Colin McCabe, Director of Consulting, Red Hat, said, “In order to utilise IoT, organisations need the right architecture and systems in place to collate billions of data objects from millions of distinct endpoints, and cope with stringent system availability demands, particularly when using IoT for mission critical applications.”

The distributed nature of IoT solutions can also present significant security challenges, as intelligent systems often rely on the Internet for connectivity or use cloud-based resources. Security systems must therefore be extended to protect against data loss, service theft and sophisticated denial of service attacks in a scalable manner.

Colin McCabe said, “Intelligent systems need cohesive authentication, authorisation and auditing capabilities to establish trust, govern access to resources, and ensure compliance with government regulations and corporate policies. They must also support strong encryption schemes to safeguard data confidentiality and protect intellectual property.”

Organisations should deploy intelligent systems solutions, specifically designed to address the stringent scalability, reliability and security requirements of IoT-based systems.
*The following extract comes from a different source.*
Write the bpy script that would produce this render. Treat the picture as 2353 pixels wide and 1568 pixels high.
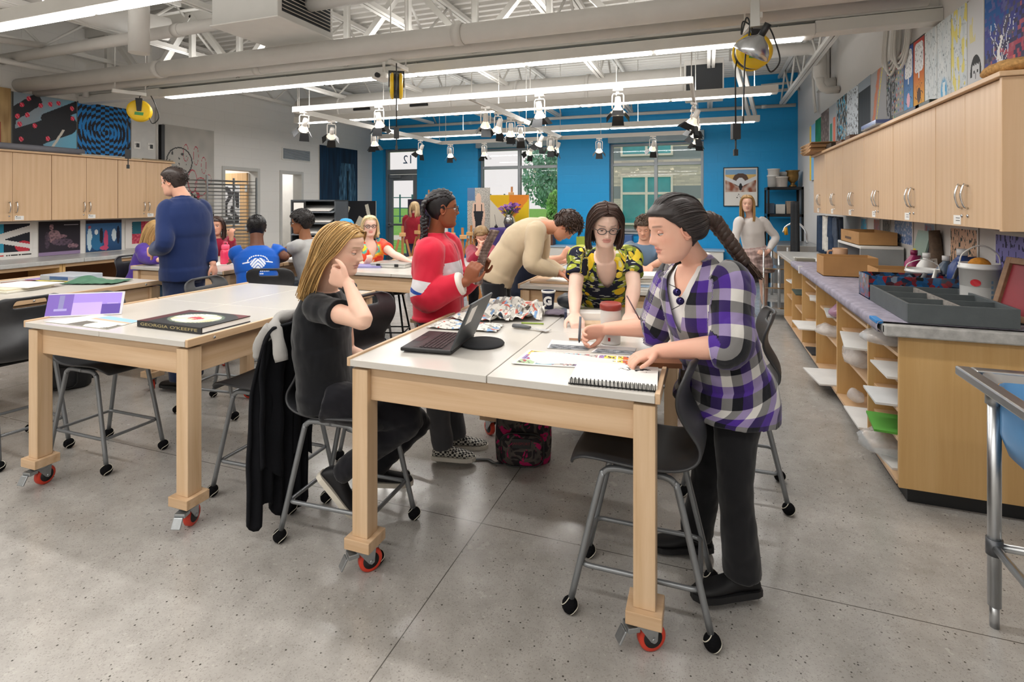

Best-practice solutions are based on a hierarchical model that uses standards-based protocols and components for flexibility and cost-efficiency.

According to Red Hat, an intelligent IoT hierarchical systems architecture includes:

  1. The device level with multiple intelligent endpoints, including mobile computing devices, wearable technology, remote sensors and controls, and autonomous machines and appliances. At the device level, standards-based wired and wireless networking protocols are employed for connectivity, while standards-based data transport and messaging mechanisms are used to forward raw data and exchange control information.
  2. The control tier, which acts as an intermediary to facilitate communications, offloads processing functions and drives action. It also analyses tactical data, executes business rules and issues control information upstream.
  3. The data centre and cloud tier that performs large-scale data computation and acts as a repository for data storage and strategic analysis. It should also provide a virtual environment for instantiating applications, storing data, and executing complex event processing, distributed computing, and business analytics functions. At this level, the system intelligently creates and adapts business rules based on historical trends.

Colin McCabe said, “This tiered model helps organisations take full advantage of the Internet and cloud computing for IoT. Using open and standards-based solutions delivers maximum choice and cost savings, as well as helping to accelerate deployment, optimise performance, and address the stringent scalability, reliability and security demands of IoT.”